For Nintendo to break this cycle, I think they need to invest and absorb some of the risk for third parties who try to embrace the features of Nintendo platforms and help communicate to consumers which games are on par with Nintendo first party games in terms of quality. Sony and Microsoft spend a lot of money securing exclusives – or at least exclusive features – on the top games and since Nintendo doesn’t really do that, third parties focus on the other systems. I’m not sure about Sony, but I know Microsoft also has a team of technical people that will go work with a studio for a few weeks or even months to help them make their games as good as they can be on those platforms.

If Nintendo doesn’t want to be a first-party-only system, they may need to be more aggressive in securing those games and making sure that they’re high quality.

But why was it so difficult to get things done at Nintendo?

Is there a lot of bureaucracy, additional layers of management, and red tape? 
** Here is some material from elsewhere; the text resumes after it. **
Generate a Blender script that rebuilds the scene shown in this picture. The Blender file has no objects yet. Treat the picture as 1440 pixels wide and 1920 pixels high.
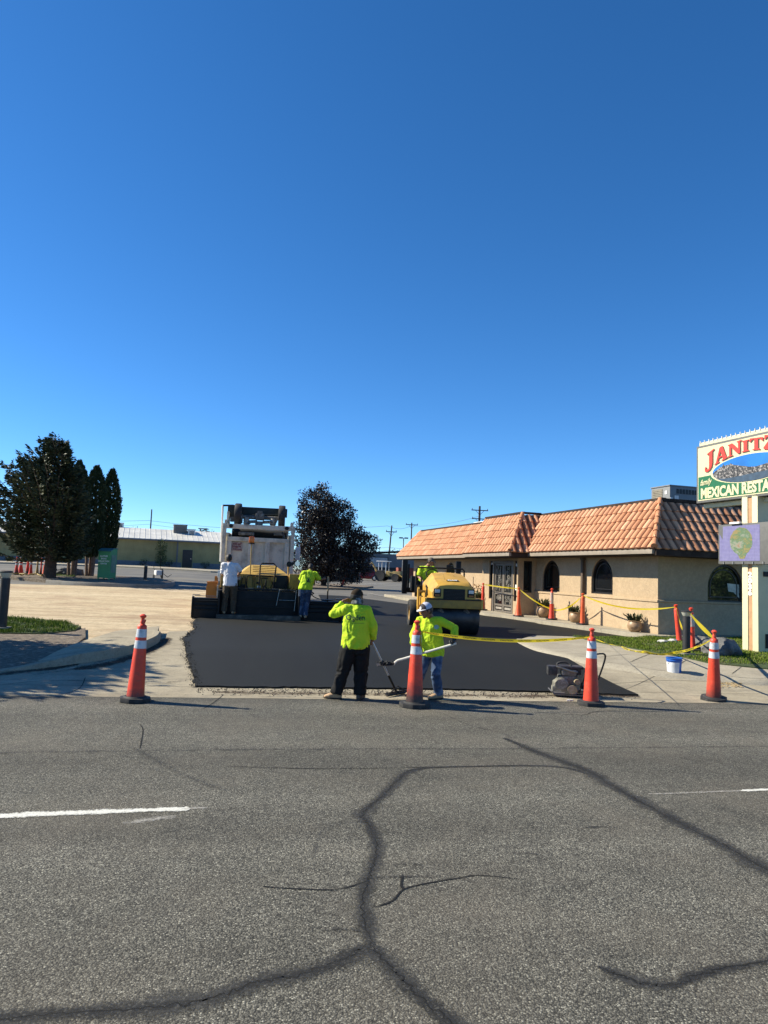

Is it because NOA offices are not very autonomous, and you need to always report to Japan (NCL)? 


Adelman: Nintendo is not only a Japanese company, it is a Kyoto-based company. For people who aren’t familiar, Kyoto-based are to Japanese companies as Japanese companies are to US companies. They’re very traditional, and very focused on hierarchy and group decision making. Unfortunately, that creates a culture where everyone is an advisor and no one is a decision maker – but almost everyone has veto power.

Even Mr. Iwata is often loathe to make a decision that will alienate one of the executives in Japan, so to get anything done, it requires laying a lot of groundwork: talking to the different groups, securing their buy-in, and using that buy-in to get others on board. At the subsidiary level, this is even more pronounced, since people have to go through this process first at NOA or NOE (or sometimes both) and then all over again with headquarters. All of this is not necessarily a bad thing, though it can be very inefficient and time consuming. The biggest risk is that at any step in that process, if someone flat out says no, the proposal is as good as dead. So in general, bolder ideas don’t get through the process unless they originate at the top.

There are two other problems that come to mind. First, at the risk of sounding ageist, because of the hierarchical nature of Japanese companies, it winds up being that the most senior executives at the company cut their teeth during NES and Super NES days and do not really understand modern gaming, so adopting things like online gaming, account systems, friends lists, as well as understanding the rise of PC gaming has been very slow. Ideas often get shut down prematurely just because some people with the power to veto an idea simply don’t understand it.

The last problem is that there is very little reason to try and push these ideas. Risk taking is generally not really rewarded. Long-term loyalty is ultimately what gets rewarded, so the easiest path is simply to stay the course. I’d love to see Nintendo make a more concerted effort to encourage people at all levels of the company to feel empowered to push through ambitious proposals, and then get rewarded for doing so.